As painful as these deaths are, and indeed the pains are absolutely and incontrivably excruciating. We need to discuss the deaths of our gallant men of arms. Brave men, whose hearts are made of steel and deserve better than their country of birth. These soldiers were given sticks to take into a bomb fight, yet they didn’t complain nor retreat. They fought gallantly, drove the insurgents into forests and still went after them in the forests. They decimated the bandits of Zamfara, went after the killer herdsmen they could get. The country had respite for the moments, yet the one billion dollars had not gotten to them nor the weapons it was supposed to procure.

After a year and over 150 soldiers gone, the service chiefs and a few conscientious Nigerians are asking the Presidency a simple question: Where is our one billion dollars? Who is responsible for the delay? Under what bureaucratic process is it being withheld? Soldiers are being slaughtered in their military bases! Hundreds of citizens are being slaughtered in their homes and we are playing politics with the money in Abuja?

The APC government came into power on the strong waves of three pivotal storms that bedevilled the Jonathan led PDP government. These were insecurity, corruption and the economy. President Buhari, being a retired military general with records of battles fought and won, was generally perceived to be in the better position in tackling the menace of insecurity than a former university lecturer. However, three and a half years down the road, the killings are unabated and the government ever clueless.

It is not unclear the might of the Nigerian Armed Forces in combating and addressing the hells these demons in human skins are reining upon Nigeria. It has never been an issue of capacity but the willingness of the government in giving teeth to the military wardog. It is about the readiness of the government in giving grit and force to the bite of the Armed Forces. One would be correct to expect that the intentions of procuring the release of the one billion dollars was to this noble effect. So it begs a question upon our conscience as a nation, as to why twelve months after, we are yet to give the military teeth to bite. Of what use is a dog if it can only bark and not bite? Of what use is teeth that is either too weak or old to wound the enemy? Of what use is having military bases that cannot withstand attacks of a group that started as ragtags miscreants, man for man, firepower for firepower?

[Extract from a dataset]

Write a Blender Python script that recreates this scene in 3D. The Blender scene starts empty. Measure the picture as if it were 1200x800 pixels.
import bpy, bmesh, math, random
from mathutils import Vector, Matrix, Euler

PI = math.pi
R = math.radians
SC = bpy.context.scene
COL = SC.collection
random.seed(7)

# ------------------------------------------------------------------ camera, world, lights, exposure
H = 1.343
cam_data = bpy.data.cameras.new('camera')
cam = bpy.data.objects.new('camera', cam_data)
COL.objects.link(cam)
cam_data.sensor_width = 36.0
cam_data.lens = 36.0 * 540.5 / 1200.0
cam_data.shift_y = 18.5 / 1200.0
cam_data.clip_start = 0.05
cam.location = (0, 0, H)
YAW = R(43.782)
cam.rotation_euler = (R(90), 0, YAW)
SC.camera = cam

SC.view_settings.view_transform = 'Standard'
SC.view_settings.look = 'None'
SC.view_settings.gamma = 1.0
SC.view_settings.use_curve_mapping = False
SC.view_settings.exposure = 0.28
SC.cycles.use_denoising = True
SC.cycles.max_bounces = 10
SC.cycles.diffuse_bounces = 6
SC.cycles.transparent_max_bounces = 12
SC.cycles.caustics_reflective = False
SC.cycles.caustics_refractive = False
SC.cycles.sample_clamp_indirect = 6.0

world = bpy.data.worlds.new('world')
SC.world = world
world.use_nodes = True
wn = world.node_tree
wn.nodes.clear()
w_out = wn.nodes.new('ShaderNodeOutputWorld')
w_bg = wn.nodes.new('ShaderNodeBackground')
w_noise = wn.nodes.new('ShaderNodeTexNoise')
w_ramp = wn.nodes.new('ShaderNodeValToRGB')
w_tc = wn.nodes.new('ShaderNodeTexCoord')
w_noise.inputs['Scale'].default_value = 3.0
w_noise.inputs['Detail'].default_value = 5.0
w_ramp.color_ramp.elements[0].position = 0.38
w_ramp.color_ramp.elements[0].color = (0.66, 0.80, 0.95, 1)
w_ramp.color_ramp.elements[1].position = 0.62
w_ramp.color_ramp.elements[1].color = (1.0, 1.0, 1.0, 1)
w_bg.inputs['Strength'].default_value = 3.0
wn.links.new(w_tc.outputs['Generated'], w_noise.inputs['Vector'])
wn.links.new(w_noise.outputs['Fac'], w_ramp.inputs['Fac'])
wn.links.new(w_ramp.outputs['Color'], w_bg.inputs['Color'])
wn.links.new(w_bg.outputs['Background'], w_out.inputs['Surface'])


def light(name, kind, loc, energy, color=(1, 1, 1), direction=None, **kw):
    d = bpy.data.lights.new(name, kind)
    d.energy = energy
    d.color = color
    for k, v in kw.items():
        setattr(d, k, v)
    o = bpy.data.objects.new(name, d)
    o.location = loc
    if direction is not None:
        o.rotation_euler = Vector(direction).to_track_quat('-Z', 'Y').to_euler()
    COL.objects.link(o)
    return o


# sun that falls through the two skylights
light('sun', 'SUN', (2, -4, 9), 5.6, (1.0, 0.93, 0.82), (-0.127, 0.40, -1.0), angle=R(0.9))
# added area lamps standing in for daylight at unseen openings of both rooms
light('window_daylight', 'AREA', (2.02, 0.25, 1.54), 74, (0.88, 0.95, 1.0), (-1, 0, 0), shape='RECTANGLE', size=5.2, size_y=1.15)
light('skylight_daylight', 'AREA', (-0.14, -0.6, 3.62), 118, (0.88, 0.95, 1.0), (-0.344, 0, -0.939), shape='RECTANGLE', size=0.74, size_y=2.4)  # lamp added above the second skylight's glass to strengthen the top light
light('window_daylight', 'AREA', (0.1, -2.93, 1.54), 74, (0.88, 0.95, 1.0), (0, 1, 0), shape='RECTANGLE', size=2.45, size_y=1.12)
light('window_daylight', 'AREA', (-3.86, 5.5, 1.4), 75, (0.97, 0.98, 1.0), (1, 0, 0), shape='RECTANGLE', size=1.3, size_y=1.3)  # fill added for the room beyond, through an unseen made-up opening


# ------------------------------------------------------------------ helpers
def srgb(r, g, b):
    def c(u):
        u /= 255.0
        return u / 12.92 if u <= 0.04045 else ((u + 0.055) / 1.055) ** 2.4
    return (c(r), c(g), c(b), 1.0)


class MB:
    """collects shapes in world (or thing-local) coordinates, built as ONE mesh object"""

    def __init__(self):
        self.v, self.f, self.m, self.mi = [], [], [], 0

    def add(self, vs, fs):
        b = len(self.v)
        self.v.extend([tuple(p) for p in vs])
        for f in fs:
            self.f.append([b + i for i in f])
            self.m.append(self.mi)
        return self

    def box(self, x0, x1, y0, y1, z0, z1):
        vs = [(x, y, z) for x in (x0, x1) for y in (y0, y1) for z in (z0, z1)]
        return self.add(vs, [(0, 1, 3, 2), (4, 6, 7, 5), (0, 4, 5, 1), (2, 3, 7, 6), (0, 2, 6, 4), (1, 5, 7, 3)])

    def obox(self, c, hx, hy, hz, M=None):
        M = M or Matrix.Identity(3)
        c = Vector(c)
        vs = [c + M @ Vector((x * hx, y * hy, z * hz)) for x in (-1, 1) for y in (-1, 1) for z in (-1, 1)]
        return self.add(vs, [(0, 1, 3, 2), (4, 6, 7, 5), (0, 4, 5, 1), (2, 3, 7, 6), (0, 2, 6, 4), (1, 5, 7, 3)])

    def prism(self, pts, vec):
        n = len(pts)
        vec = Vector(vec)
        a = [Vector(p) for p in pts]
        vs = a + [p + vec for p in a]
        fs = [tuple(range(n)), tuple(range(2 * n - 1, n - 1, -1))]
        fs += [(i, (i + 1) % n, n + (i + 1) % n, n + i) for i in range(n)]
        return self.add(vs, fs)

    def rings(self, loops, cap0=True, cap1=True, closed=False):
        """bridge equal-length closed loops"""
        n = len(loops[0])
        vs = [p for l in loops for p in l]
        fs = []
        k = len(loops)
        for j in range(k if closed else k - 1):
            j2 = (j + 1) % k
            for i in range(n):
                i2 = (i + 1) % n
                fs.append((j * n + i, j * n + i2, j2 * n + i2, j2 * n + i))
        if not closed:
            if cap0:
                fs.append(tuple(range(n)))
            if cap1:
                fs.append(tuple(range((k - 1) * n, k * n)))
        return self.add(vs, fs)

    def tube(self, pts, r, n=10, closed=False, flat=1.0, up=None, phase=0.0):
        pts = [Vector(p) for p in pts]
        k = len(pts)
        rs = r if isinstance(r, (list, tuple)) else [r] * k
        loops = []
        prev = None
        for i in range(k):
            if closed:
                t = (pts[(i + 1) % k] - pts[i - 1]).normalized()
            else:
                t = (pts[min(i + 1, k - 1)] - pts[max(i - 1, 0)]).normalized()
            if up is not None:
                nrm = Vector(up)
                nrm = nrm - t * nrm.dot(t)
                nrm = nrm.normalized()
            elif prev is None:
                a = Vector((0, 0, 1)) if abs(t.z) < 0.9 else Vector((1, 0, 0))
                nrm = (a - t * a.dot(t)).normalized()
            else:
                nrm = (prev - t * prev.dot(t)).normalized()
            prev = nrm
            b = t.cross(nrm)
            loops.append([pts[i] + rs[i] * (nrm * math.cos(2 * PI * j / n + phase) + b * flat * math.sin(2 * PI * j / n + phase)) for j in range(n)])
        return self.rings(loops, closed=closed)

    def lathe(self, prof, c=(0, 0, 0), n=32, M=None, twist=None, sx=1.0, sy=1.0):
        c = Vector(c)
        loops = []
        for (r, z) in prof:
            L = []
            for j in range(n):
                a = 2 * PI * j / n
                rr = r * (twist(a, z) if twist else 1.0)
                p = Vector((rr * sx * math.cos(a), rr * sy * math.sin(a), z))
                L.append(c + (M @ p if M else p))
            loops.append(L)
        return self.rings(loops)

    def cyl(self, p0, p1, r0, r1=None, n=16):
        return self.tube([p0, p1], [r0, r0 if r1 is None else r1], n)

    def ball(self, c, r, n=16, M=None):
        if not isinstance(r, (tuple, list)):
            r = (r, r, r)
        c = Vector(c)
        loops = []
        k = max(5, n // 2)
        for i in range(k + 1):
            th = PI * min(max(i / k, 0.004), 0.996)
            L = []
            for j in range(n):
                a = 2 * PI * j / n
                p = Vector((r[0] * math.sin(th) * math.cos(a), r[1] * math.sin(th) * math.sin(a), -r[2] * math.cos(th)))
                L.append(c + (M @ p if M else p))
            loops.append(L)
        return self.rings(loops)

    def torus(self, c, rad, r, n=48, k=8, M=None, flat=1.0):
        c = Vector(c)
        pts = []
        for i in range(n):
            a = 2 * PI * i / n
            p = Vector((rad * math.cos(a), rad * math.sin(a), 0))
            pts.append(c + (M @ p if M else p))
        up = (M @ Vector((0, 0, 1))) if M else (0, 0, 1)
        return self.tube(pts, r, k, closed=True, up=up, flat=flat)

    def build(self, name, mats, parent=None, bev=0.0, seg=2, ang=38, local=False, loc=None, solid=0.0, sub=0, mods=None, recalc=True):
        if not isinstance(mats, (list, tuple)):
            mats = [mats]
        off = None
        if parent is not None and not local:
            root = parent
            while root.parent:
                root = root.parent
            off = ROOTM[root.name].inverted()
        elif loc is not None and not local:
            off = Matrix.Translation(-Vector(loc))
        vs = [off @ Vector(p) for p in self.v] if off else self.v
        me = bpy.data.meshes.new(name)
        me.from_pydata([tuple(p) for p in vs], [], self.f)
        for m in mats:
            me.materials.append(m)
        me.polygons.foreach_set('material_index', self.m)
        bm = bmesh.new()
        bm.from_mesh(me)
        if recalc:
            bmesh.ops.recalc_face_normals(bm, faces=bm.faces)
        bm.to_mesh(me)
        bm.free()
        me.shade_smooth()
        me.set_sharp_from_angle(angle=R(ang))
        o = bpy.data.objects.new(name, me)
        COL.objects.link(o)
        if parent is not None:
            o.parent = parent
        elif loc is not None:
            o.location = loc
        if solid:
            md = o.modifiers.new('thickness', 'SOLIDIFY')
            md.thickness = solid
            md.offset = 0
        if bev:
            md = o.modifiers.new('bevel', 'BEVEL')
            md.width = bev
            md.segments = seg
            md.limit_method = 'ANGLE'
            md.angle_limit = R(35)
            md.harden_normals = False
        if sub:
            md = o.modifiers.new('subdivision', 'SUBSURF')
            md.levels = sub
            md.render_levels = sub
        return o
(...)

The cost of a human life is worth more than a hundred billion dollars and yes if we need to spend a hundred billion dollars to make sure farmers return home from their farms unhurt, school girls write their examinations in peace and southern business men and women can trade in states up north without any fear. I think it would be worth every buck to the last dollar. But then, first things first, let us talk about our one billion dollars of 2017 first.